Silicon etch by fluorocarbon and argon plasmas in the presence of fluorocarbon films

Abstract

Molecular dynamics simulations have been conducted to study the mechanisms of silicon etch in the presence of fluorocarbon species (CF and C4F4), F atoms and Ar+ ions. The specific goal of the study was to find conditions in which steady Si etching occurs in the presence of a fluorocarbon (FC) film. Results indicate that if incident species are not properly chosen for the simulation, either steady etching is observed with no FC film present, or a FC film is present (often continuously growing in thickness) with no steady etching of the underlying film. With the proper set of incident species, C∕F ratio, neutral/ion flux ratio, and ion energy, we observed steady Si etching in the presence of a steady FC film. We also observed that the thicker the FC film, the lower the etch yield.

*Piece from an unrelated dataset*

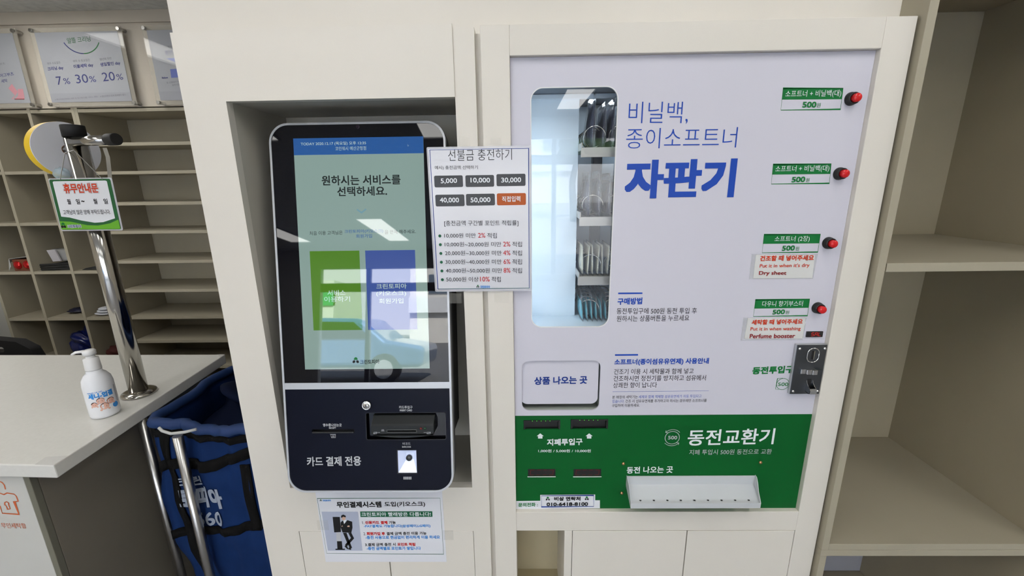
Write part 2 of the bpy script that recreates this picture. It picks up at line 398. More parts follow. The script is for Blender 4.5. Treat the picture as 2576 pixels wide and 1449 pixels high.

A sufficiently thick film results in no etching and a continuous deposition. Simulation results are in qualitative agreement with analogous experimental measurements. The key is to find FC species that will stick with a high probability, forming a relatively open and porous film. In addition, our results suggest that this film will fluctuate in thickness from impact to impact, resulting in better transport of incident F and SiFx species, to and from the underlying Si, respectively. Steady state etching appears unlikely if the overlying FC film has the hard, dense, cross-linked character of films deposited from energetic fluorocarbon species. The basic mechanisms of etching, and the composition and depth of the underlying layers appear to be largely unaffected by the presence of the FC film. We have found ion energy deposition at a range of depths to be crucially important in the creation and transport of etch products. Ion energy deposition, ion-induced mixing, and reaction promotion are the key processes in all of the ion-assisted processes simulated, including the present case of etching in the presence of FC film. The FC film retards etching by slowing the rate at which etchants (e.g., F) reach the underlying film and the rate at which etch products leave. If the film is sufficiently thick or dense, etching will cease.